I found it a few years later in a collection of homemade buttons for sale - at a science fiction convention, I think. It included buttons of clever sayings like “Those who can, do; those who can’t, write the manual”.

So it’s an obvious joke around anyone who’s taken higher-level computational math or statistics courses. For sufficiently large values of a variable, the largest-exponent term determines the result.

Along the same lines are the jokes :

“There are 3 types of people in this world, those who can do math and those who can’t.”

“Crooks variable engineering constant, K - defined as Y=KX, where Y is the desired result and X is the observed reult. SImply apply K to the observed result to get the necessary result.”

“How different professions prove all odd numbers are prime -
Mathematician: 1 is prime, 1+2=3 is prime, 3+2=5 is prime, 5+2=7 is prime.
Therefore, by induction, all odd numbers are prime.
Physicist 1 is prime, 3 is, 5 is, 7 is, 9 - experimental error, 11 is prime, 13 is prime… see - all odd numbers are prime.
Engineer: 1 is prime, 3 is prime, 5 is prime, 7 is prime, 9 is prime, 11 is prime,… All odd number are prime.”
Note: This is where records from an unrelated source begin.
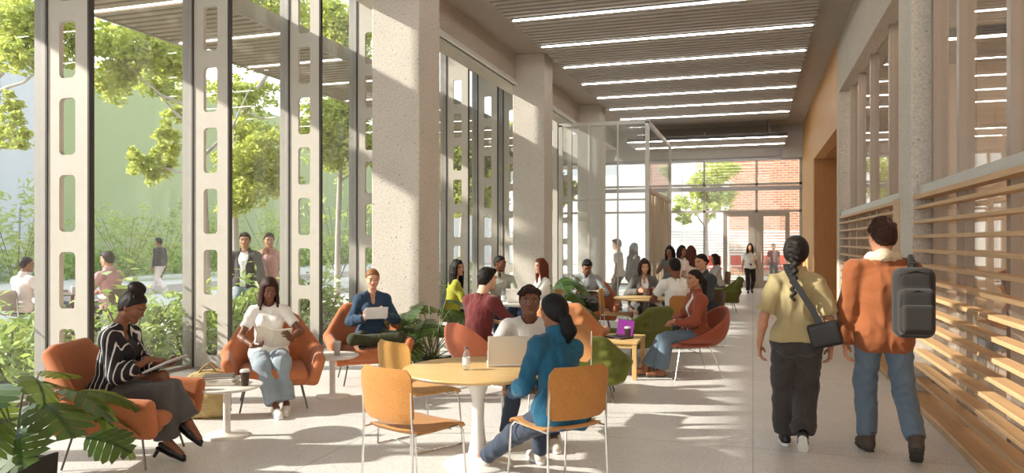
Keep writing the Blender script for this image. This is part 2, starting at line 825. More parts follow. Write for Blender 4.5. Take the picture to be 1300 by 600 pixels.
def ik(a, b, l1, l2, hint):
    """middle joint of a two-bone limb from a towards b; returns (joint, end)"""
    d = b - a
    L = np.linalg.norm(d)
    dn = d / max(L, 1e-9)
    Lc = min(L, (l1 + l2) * .998)
    Lc = max(Lc, abs(l1 - l2) * 1.05)
    b = a + dn * Lc
    x = (l1 * l1 - l2 * l2 + Lc * Lc) / (2 * Lc)
    y = math.sqrt(max(l1 * l1 - x * x, 0))
    h = V3(hint)
    h = nrm(h - dn * (h @ dn))
    return a + dn * x + h * y, b


LOD = {0: (.013, .0045, .0036, .0095), 1: (.016, .006, .005, .012), 2: (.02, .008, .0065, .017)}


def torso(F, J, e, k=.03, low=True, bust=True, hip=0.0):
    P0, N, u, fw, rt, s, f = (J[q] for q in ('P0', 'N', 'u', 'fw', 'rt', 's', 'fem'))
    px = J['px']
    if low:
        e2 = e + hip
        F.cone(P0 + px * .062 * s, P0 - px * .062 * s, .100 * s + e2, .100 * s + e2, k, (J['pf'], .95))
        for q in (1, -1):
            F.ell(P0 + px * .072 * q * s - J['pf'] * .045 * s - u * .04 * s, V3(.086, .083, .09) * s + e2, k)
    w0, w1, c0, c1, dz = (.140, .114, .118, .128, .76) if f else (.142, .138, .142, .152, .74)
    w0, w1, c0, c1 = (q * J['girth'] for q in (w0, w1, c0, c1))
    F.cone(P0 + u * .05 * s, P0 + u * .20 * s, w0 * s + e, w1 * s + e, k, (fw, dz))
    F.cone(P0 + u * .22 * s, N - u * .20 * s, c0 * s + e, c1 * s + e, k, (fw, dz - .02))
    F.cone(J['S'][0] - u * .02 * s, J['S'][1] - u * .02 * s, .046 * s + e, .046 * s + e, k)
    for q in (0, 1):
        F.cone(N - u * .012 * s, N + (J['S'][q] - N) * .86, .040 * s + e * .6, .040 * s + e * .8, .03)
        F.ell(J['S'][q] - u * .006 * s, V3(1, 1, 1) * (.055 if not f else .047) * s + e * .7, .02)
    if f and bust:
        for q in (1, -1):
            F.ell(N - u * .205 * s + rt * .066 * q * s + fw * .066 * s, V3(.060, .058, .062) * s + e, .05)


def arm(F, J, q, e, upto=2.0, k=.025, loose=0.0):
    """upto: 0-1 upper arm fraction, 1-2 forearm fraction"""
    s, g = J['s'], (.86 if J['fem'] else 1.0)
    S, E, Wr = J['S'][q], J['E'][q], J['Wr'][q]
    if upto <= 1:
        F.cone(S, E, .052 * g * s + e, (.041 * g) * s + e + loose, k, cut=upto)
        return
    F.cone(S, E, .052 * g * s + e, .041 * g * s + e + loose * .4, k)
    B = E + (Wr - E) * .28
    F.cone(E, B, .040 * g * s + e + loose * .4, .043 * g * s + e + loose * .5, k)
    F.cone(E + (Wr - E) * .25, Wr, .042 * g * s + e + loose * .5, .026 * g * s + e + loose, k, cut=None if upto >= 2 else (upto - 1 - .25) / .75)


def leg(F, J, q, e, upto=2.0, k=.03, knee=None, hem=None, thigh=None):
    s, g = J['s'], (.95 if J['fem'] else 1.0)
    Hp, Kn, An = J['Hp'][q], J['Kn'][q], J['An'][q]
    rk = knee if knee else .056 * g * s + e
    F.cone(Hp, Kn, (thigh if thigh else .090 * s + e), rk, k)
    if hem is None:
        back = nrm(An - Kn)
        bk = nrm(-J['pf'] + back * (J['pf'] @ back))
        M = Kn + (An - Kn) * .3 + bk * .014 * s
        F.cone(Kn, M, .052 * g * s + e, .055 * g * s + e, k)
        F.cone(M, An, .054 * g * s + e, .036 * g * s + e, k, cut=None if upto >= 2 else upto - 1)
    else:
        F.cone(Kn, An, rk, hem, k, cut=None if upto >= 2 else upto - 1)


def jbounds(J, pad=.22):
    pts = [J['P0'], J['N']] + [p for key in ('S', 'E', 'Wr', 'Hp', 'Kn', 'An') for p in J[key]]
    a = np.array(pts)
    return a.min(0) - pad, a.max(0) + pad


def hand_field(h, right, curl=.35, spread=0.0, point=False, thumb=.5):
    F = Field((-.075, -.05, -.06), (.11, .20, .11), h)
    F.cone((0, -.045, 0), (0, .015, 0), .0255, .027, .01, (V3(0, 0, 1), .8))
    F.rbox((.0, .050, 0), (.040, .048, .0135), .013, .012)
    F.ell((.026, .03, .008), (.018, .03, .014), .012)
    for i, (bx, L, r) in enumerate(((.030, .074, .0086), (.0095, .083, .0088), (-.011, .077, .0085), (-.0295, .060, .0076))):
        c = curl * (1 + .10 * i)
        if point and i == 0:
            c = curl * .25
        p = V3(bx, .088 - abs(bx) * .12 - (.006 if i == 3 else 0), 0)
        ang = 0
        side = (bx / .03) * (.05 + spread)
        for seg, bend in ((.46, 52), (.30, 72), (.24, 45)):
            ang += math.radians(bend) * c
            d = V3(math.sin(side) * math.cos(ang), math.cos(side) * math.cos(ang), math.sin(ang))
            q2 = p + d * L * seg
            F.cone(p, q2, r, r * .9, .0035)
            p, r = q2, r * .9
    d1 = nrm((.72 - .35 * thumb, .62, .15 + .75 * thumb))
    a = V3(.033, .018, .004)
    b = a + d1 * .046
    d2 = nrm((.30 - .35 * thumb, .85, .10 + .5 * thumb))
    F.cone(a, b, .0125, .0105, .010)
    F.cone(b, b + d2 * .031, .0105, .008, .004)
    return F


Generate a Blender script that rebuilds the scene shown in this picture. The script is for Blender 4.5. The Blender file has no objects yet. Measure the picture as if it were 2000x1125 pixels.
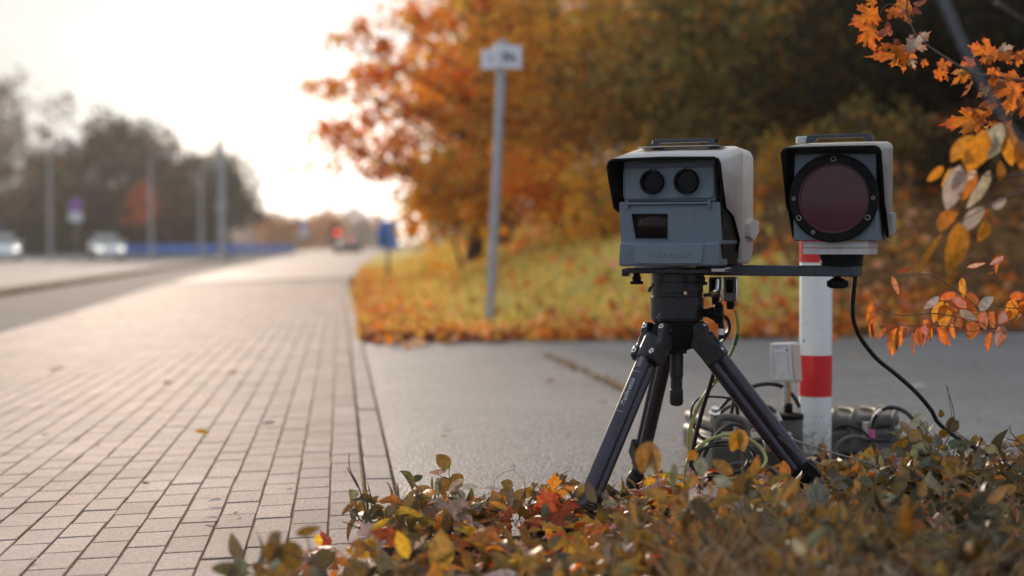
import bpy, bmesh, math, random
import numpy as np
from mathutils import Vector, Matrix, Quaternion

R_ = math.radians
random.seed(7)
rng = np.random.default_rng(7)
sc = bpy.context.scene
COL = sc.collection

# ------------------------------------------------------------------ camera
F = 2777.8                       # focal length in photo pixels (50 mm on 36 mm, 2000 px wide)
CAM_H = 0.80
YAW, PITCH = -6.90, -1.825
cd = bpy.data.cameras.new("camera")
cam = bpy.data.objects.new("camera", cd)
COL.objects.link(cam)
cam.location = (0, 0, CAM_H)
cam.rotation_euler = (R_(90 + PITCH), 0, R_(YAW))
cd.lens, cd.sensor_width = 50, 36
cd.clip_start, cd.clip_end = 0.05, 3000
cd.dof.use_dof = True
cd.dof.focus_distance = 4.05
cd.dof.aperture_fstop = 1.45
sc.camera = cam

# ------------------------------------------------------------------ sky, sun, exposure
SUN_EL, SUN_AZ = 13.0, -9.0      # degrees; azimuth from +Y, negative = left
w = bpy.data.worlds.new("World")
sc.world = w
w.use_nodes = True
nt = w.node_tree
nt.nodes.clear()
def N(t, typ, **kw):
    n = t.nodes.new(typ)
    for k, v in kw.items():
        setattr(n, k, v)
    return n
def lk(t, a, b):
    t.links.new(a, b)
wo = N(nt, 'ShaderNodeOutputWorld')
bg = N(nt, 'ShaderNodeBackground')
sky = N(nt, 'ShaderNodeTexSky', sky_type='NISHITA', sun_disc=False)
sky.sun_elevation = R_(SUN_EL)
sky.sun_rotation = R_(SUN_AZ)
sky.air_density, sky.dust_density, sky.ozone_density = 1.0, 3.0, 1.0
hs = N(nt, 'ShaderNodeHueSaturation')
hs.inputs['Saturation'].default_value = 0.35
lk(nt, sky.outputs[0], hs.inputs['Color'])
tc = N(nt, 'ShaderNodeTexCoord')
# thin bright overcast: white cloud layer over the sky, brighter towards the sun
dt = N(nt, 'ShaderNodeVectorMath', operation='DOT_PRODUCT')
sd = Vector((math.sin(R_(SUN_AZ + 8)), math.cos(R_(SUN_AZ + 8)), 0.03)).normalized()
dt.inputs[1].default_value = sd
lk(nt, tc.outputs['Generated'], dt.inputs[0])
rampw = N(nt, 'ShaderNodeValToRGB')
cr = rampw.color_ramp
cr.elements[0].position, cr.elements[0].color = 0.0, (3.0, 3.5, 4.3, 1)
cr.elements[1].position, cr.elements[1].color = 1.0, (12, 10.4, 9, 1)
for p_, c_ in ((0.45, (3.9, 4.3, 4.8, 1)), (0.80, (3.6, 3.8, 3.85, 1)), (0.94, (3.3, 3.6, 3.6, 1)), (0.982, (2.45, 2.75, 2.8, 1)), (0.990, (2.9, 3.15, 3.15, 1)), (0.995, (4.6, 4.7, 4.55, 1)), (0.9985, (9.0, 8.5, 7.8, 1))):
    e = cr.elements.new(p_); e.color = c_
mr = N(nt, 'ShaderNodeMapRange')
mr.inputs['From Min'].default_value = -1
lk(nt, dt.outputs['Value'], mr.inputs['Value'])
lk(nt, mr.outputs[0], rampw.inputs[0])
mpw = N(nt, 'ShaderNodeMapping')
mpw.inputs['Scale'].default_value = (3, 3, 16)
lk(nt, tc.outputs['Generated'], mpw.inputs[0])
nzw = N(nt, 'ShaderNodeTexNoise')
nzw.inputs['Scale'].default_value = 1.6
nzw.inputs['Detail'].default_value = 3
lk(nt, mpw.outputs[0], nzw.inputs['Vector'])
nr = N(nt, 'ShaderNodeMapRange')
nr.inputs['From Min'].default_value, nr.inputs['From Max'].default_value = 0.35, 0.7
nr.inputs['To Min'].default_value, nr.inputs['To Max'].default_value = 0.86, 1.08
lk(nt, nzw.outputs[0], nr.inputs['Value'])
cm = N(nt, 'ShaderNodeVectorMath', operation='SCALE')
lk(nt, rampw.outputs[0], cm.inputs[0])
lk(nt, nr.outputs[0], cm.inputs['Scale'])
mxw = N(nt, 'ShaderNodeMix', data_type='RGBA')
mxw.inputs[0].default_value = 0.98
lk(nt, hs.outputs[0], mxw.inputs[6])
lk(nt, cm.outputs[0], mxw.inputs[7])
lk(nt, mxw.outputs[2], bg.inputs['Color'])
bg.inputs['Strength'].default_value = 0.11
lk(nt, bg.outputs[0], wo.inputs[0])

sl = bpy.data.lights.new("sun", 'SUN')
sl.energy, sl.angle, sl.color = 2.4, R_(6), (1.0, 0.80, 0.62)
so = bpy.data.objects.new("sun", sl)
COL.objects.link(so)
so.location = (-20, 60, 40)
sdir = Vector((math.sin(R_(SUN_AZ)) * math.cos(R_(SUN_EL)), math.cos(R_(SUN_AZ)) * math.cos(R_(SUN_EL)), math.sin(R_(SUN_EL))))
so.rotation_euler = (-sdir).to_track_quat('-Z', 'Y').to_euler()

vs = sc.view_settings
sc.display_settings.display_device = 'sRGB'
vs.view_transform, vs.look, vs.exposure, vs.gamma = 'Standard', 'None', 0.8, 1.0
vs.use_curve_mapping = False
sc.render.engine = 'CYCLES'
sc.cycles.use_denoising = True
sc.cycles.max_bounces = 6
sc.cycles.transparent_max_bounces = 6
sc.cycles.sample_clamp_indirect = 6

# ------------------------------------------------------------------ helpers
CM = cam.rotation_euler.to_matrix()
CR, CU, CW = CM.col[0].copy(), CM.col[1].copy(), -CM.col[2]
CP = Vector((0, 0, CAM_H))
def ray(px, py):
    return CR * ((px - 1000) / F) + CU * ((562.5 - py) / F) + CW
def P(px, py, d):                # point at depth d metres seen at photo pixel (px, py)
    return CP + ray(px, py) * d
def G(px, py, z=0.0):            # point of the level z seen at photo pixel
    r = ray(px, py)
    return CP + r * ((z - CAM_H) / r.z)
def PZ(px, d, z):                # point at depth d, level z, in photo column px
    p = P(px, 500, d); p.z = z
    return p

def tag(o, label=None, cat=None, group=None, kind=None):
    if label: o['label'] = label
    if cat: o['category'] = cat
    if group: o['group'] = group
    if kind: o['kind'] = kind
    return o
def thing(name, label, cat, loc, rz=0.0, group=None):
    o = bpy.data.objects.new(name, None)
    o.empty_display_size = 0.1
    COL.objects.link(o)
    o.location = loc
    o.rotation_euler = (0, 0, rz)
    return tag(o, label, cat, group)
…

Guess which student discipline that last one made fun of?
See I told you geek humor was not pretty.

The problem being, of course, that 1 is not prime. :eek:

Computer engineer: 1 is prime, 3 is prime, 5 is prime head-twitch 5 is prime head-twitch 5 is prime head-twitch

Total Tangent:
One of my favorite quiz questions, What comes next in the sequence 1, 3, 5, 7 …
(a) 9
(b) 11
© 8

All three answers can be correct.
(a) 9 is next in the sequence of odd numbers
(b) 11 is next in the sequence of odd prime numbers
© 8 is next in the sequence of numbers that have an “e” in their English spelling.

Which is why any good quiz/test discussing sequences asks for the formula for determining the nth term of the sequence described, rather than just asking for the next term.

ETA: Dex, since you’ve joined the discussion again, did your research suggest a possible date of origin of the joke?

I thought the joke went:

There are 10 types of people in the world, those that can do math, and those that can’t.

That would be, “There are 10 kinds of people in the world, those that understand binary, and those that don’t.”

Yeah, the binary one is a bit tooooo geek-humor.

There’s also less math, more irony:
“There are two types of people in this world - people who put everyone into categories, and those who don’t”.

And of course, there’s the physics joke about whether hell is exothermic or endothermic.
You can find it with google:

It ends (usually) with the comment that since XXXXX (some girl) had said that Hell would freeze over before she’d sleep with him, and he hadn’t gotten anywhere with her yet, hell must be exothermic.

All in all, too much physics humor - more funny because of the pseudoaccuracy of the logic.